Car emergency kit list
  • Water
  • Food bars
  • Emergency/shock blanket
  • Flashlight
  • Lighter/matches
  • Paper & pen
  • Basic first aid supplies
  • Antiseptic towelettes
  • Funnel
  • Shovel
Storage – What do you put this stuff in? Here in earthquake land, we’re advised to keep most emergency supplies (except for papers, cash, etc.) outdoors, since they won’t do you much good buried under rubble should your house collapse. That’s challenging for people in apartments/condos, of course…and anyone in flood zones will have a different set of issues. But, here are some handy suggestions.
  • Garbage bin with wheels ($15)
  • Storables has nice plastic boxes with handles, suitable for car kit or first aid kit - $9.95; and also cooler-sized box with latch and carrying strap for $9.95
  • The thick/zippered plastic pouches that sheets and blankets come in are great for organizing and segmenting stuff
  • Store batteries separately so they don't corrode electronic equipment
  • Fire-proof safe (a small one is about $50 at hardware or office supply stores)
  • Portable hard drive for computer backup - can be stored inside fire safe
General tips:
  • Set yourself a calendar reminder to review the kit once a year and replace items that are at their expiration date. Rotate out drugs, food and other items into the house for consumption before they expire so they don't go to waste.
  • Keep your full first-aid kit inside the house (rather than duplicating everything outside) but in an easy-to-carry container so it can be removed.
  • Have at least one old-fashioned (non-cordless) phone in your house that will work without power.
  • Army surplus stores are a good source for cheaper tarps, warm clothing, rain ponchos - all kinds of stuff.
  • Agree with your fellow household members on a person OUTSIDE the area that you will call into to report your location and condition, in case you are separated during a disaster. Keep this phone number with you in your cell phone or wallet.
  • Don’t let your car get below a half tank of gas.
  • A camp stove and stove fuel are handy for cooking and boiling. However, NEVER use a camp stove indoors.
  • If you have a house security alarm, it may go off when the power goes out, the backup battery dies, or the power comes back on.

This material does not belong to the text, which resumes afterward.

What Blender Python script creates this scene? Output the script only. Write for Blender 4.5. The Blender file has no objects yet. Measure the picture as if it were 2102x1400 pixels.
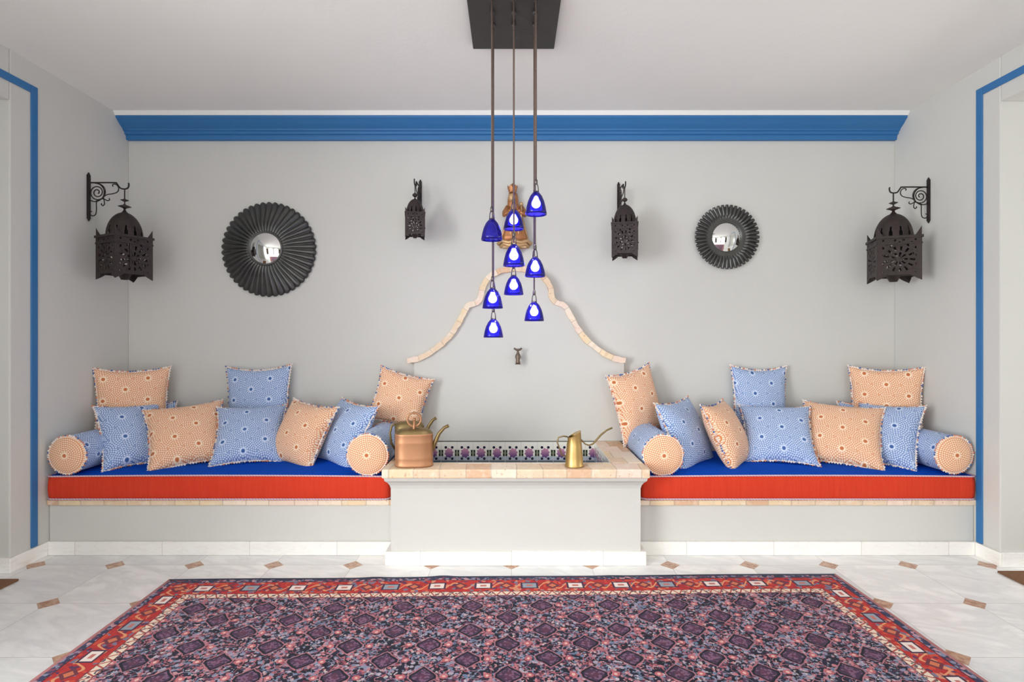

Know how it works, or write down instructions if you don’t use the system frequently.

1 comment:

Shelly said...

I have thought about doing this, but here in the Midwest we only have to fear tornados (um, I think), and those would probably sweep away the emergency supplies!

I used to have a kit in a plastic box my car and then the emergency candles melted and ruined everything in the box, so I haven't done one since then.